» **AIM OF THE EXERCISE**:
Copy the data precisely, keeping every character.

» **INFORMATION SUPPLIED**:
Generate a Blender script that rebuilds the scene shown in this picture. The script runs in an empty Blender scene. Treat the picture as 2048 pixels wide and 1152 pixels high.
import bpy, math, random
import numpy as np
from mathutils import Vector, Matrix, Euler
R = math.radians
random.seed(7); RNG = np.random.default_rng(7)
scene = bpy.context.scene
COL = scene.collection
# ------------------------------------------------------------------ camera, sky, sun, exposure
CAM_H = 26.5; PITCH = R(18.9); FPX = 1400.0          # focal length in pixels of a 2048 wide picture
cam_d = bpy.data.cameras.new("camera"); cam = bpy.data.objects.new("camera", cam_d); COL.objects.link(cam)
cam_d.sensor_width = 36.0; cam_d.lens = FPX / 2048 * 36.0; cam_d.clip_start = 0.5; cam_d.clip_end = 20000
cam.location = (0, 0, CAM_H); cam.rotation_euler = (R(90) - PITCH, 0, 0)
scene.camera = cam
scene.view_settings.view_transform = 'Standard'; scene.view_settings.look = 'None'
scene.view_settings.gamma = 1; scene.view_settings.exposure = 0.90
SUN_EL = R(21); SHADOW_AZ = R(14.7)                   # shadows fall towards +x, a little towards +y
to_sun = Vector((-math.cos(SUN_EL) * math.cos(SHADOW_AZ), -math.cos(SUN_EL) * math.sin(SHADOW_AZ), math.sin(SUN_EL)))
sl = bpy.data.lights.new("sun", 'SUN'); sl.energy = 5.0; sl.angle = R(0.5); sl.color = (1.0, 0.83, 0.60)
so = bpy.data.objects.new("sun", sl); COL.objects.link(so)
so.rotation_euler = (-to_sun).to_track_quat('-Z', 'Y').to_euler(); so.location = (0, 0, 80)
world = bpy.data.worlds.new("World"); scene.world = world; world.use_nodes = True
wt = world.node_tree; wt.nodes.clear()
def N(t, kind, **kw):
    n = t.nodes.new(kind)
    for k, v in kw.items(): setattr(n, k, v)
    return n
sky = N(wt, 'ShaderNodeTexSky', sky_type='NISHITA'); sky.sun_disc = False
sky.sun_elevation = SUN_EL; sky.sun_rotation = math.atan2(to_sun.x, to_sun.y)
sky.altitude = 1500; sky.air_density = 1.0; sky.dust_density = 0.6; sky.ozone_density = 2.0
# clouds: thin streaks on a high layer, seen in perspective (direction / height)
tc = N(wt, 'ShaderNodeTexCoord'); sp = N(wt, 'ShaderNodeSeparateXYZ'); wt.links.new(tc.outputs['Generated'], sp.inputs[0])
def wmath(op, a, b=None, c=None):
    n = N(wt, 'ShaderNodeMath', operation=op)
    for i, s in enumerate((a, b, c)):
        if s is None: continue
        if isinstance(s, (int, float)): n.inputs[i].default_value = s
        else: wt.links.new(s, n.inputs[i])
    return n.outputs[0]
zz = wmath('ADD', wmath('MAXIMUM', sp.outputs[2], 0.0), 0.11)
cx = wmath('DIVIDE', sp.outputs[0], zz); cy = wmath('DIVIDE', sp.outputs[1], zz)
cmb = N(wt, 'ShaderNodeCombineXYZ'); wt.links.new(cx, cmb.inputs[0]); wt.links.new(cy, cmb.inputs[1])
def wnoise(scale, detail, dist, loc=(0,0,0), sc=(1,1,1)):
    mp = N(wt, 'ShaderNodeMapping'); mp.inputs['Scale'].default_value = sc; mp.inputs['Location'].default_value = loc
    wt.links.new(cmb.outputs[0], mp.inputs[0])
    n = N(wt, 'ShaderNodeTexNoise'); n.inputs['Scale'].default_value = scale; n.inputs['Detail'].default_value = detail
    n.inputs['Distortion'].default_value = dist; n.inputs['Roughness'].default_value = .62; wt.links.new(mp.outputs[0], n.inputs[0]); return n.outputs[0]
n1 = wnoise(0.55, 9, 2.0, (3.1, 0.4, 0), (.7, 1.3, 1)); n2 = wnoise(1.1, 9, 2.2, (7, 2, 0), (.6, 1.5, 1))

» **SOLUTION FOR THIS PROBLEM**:
Generate a Blender script that rebuilds the scene shown in this picture. The script runs in an empty Blender scene. Treat the picture as 2048 pixels wide and 1152 pixels high.
import bpy, math, random
import numpy as np
from mathutils import Vector, Matrix, Euler
R = math.radians
random.seed(7); RNG = np.random.default_rng(7)
scene = bpy.context.scene
COL = scene.collection
# ------------------------------------------------------------------ camera, sky, sun, exposure
CAM_H = 26.5; PITCH = R(18.9); FPX = 1400.0          # focal length in pixels of a 2048 wide picture
cam_d = bpy.data.cameras.new("camera"); cam = bpy.data.objects.new("camera", cam_d); COL.objects.link(cam)
cam_d.sensor_width = 36.0; cam_d.lens = FPX / 2048 * 36.0; cam_d.clip_start = 0.5; cam_d.clip_end = 20000
cam.location = (0, 0, CAM_H); cam.rotation_euler = (R(90) - PITCH, 0, 0)
scene.camera = cam
scene.view_settings.view_transform = 'Standard'; scene.view_settings.look = 'None'
scene.view_settings.gamma = 1; scene.view_settings.exposure = 0.90
SUN_EL = R(21); SHADOW_AZ = R(14.7)                   # shadows fall towards +x, a little towards +y
to_sun = Vector((-math.cos(SUN_EL) * math.cos(SHADOW_AZ), -math.cos(SUN_EL) * math.sin(SHADOW_AZ), math.sin(SUN_EL)))
sl = bpy.data.lights.new("sun", 'SUN'); sl.energy = 5.0; sl.angle = R(0.5); sl.color = (1.0, 0.83, 0.60)
so = bpy.data.objects.new("sun", sl); COL.objects.link(so)
so.rotation_euler = (-to_sun).to_track_quat('-Z', 'Y').to_euler(); so.location = (0, 0, 80)
world = bpy.data.worlds.new("World"); scene.world = world; world.use_nodes = True
wt = world.node_tree; wt.nodes.clear()
def N(t, kind, **kw):
    n = t.nodes.new(kind)
    for k, v in kw.items(): setattr(n, k, v)
    return n
sky = N(wt, 'ShaderNodeTexSky', sky_type='NISHITA'); sky.sun_disc = False
sky.sun_elevation = SUN_EL; sky.sun_rotation = math.atan2(to_sun.x, to_sun.y)
sky.altitude = 1500; sky.air_density = 1.0; sky.dust_density = 0.6; sky.ozone_density = 2.0
# clouds: thin streaks on a high layer, seen in perspective (direction / height)
tc = N(wt, 'ShaderNodeTexCoord'); sp = N(wt, 'ShaderNodeSeparateXYZ'); wt.links.new(tc.outputs['Generated'], sp.inputs[0])
def wmath(op, a, b=None, c=None):
    n = N(wt, 'ShaderNodeMath', operation=op)
    for i, s in enumerate((a, b, c)):
        if s is None: continue
        if isinstance(s, (int, float)): n.inputs[i].default_value = s
        else: wt.links.new(s, n.inputs[i])
    return n.outputs[0]
zz = wmath('ADD', wmath('MAXIMUM', sp.outputs[2], 0.0), 0.11)
cx = wmath('DIVIDE', sp.outputs[0], zz); cy = wmath('DIVIDE', sp.outputs[1], zz)
cmb = N(wt, 'ShaderNodeCombineXYZ'); wt.links.new(cx, cmb.inputs[0]); wt.links.new(cy, cmb.inputs[1])
def wnoise(scale, detail, dist, loc=(0,0,0), sc=(1,1,1)):
    mp = N(wt, 'ShaderNodeMapping'); mp.inputs['Scale'].default_value = sc; mp.inputs['Location'].default_value = loc
    wt.links.new(cmb.outputs[0], mp.inputs[0])
    n = N(wt, 'ShaderNodeTexNoise'); n.inputs['Scale'].default_value = scale; n.inputs['Detail'].default_value = detail
    n.inputs['Distortion'].default_value = dist; n.inputs['Roughness'].default_value = .62; wt.links.new(mp.outputs[0], n.inputs[0]); return n.outputs[0]
n1 = wnoise(0.55, 9, 2.0, (3.1, 0.4, 0), (.7, 1.3, 1)); n2 = wnoise(1.1, 9, 2.2, (7, 2, 0), (.6, 1.5, 1))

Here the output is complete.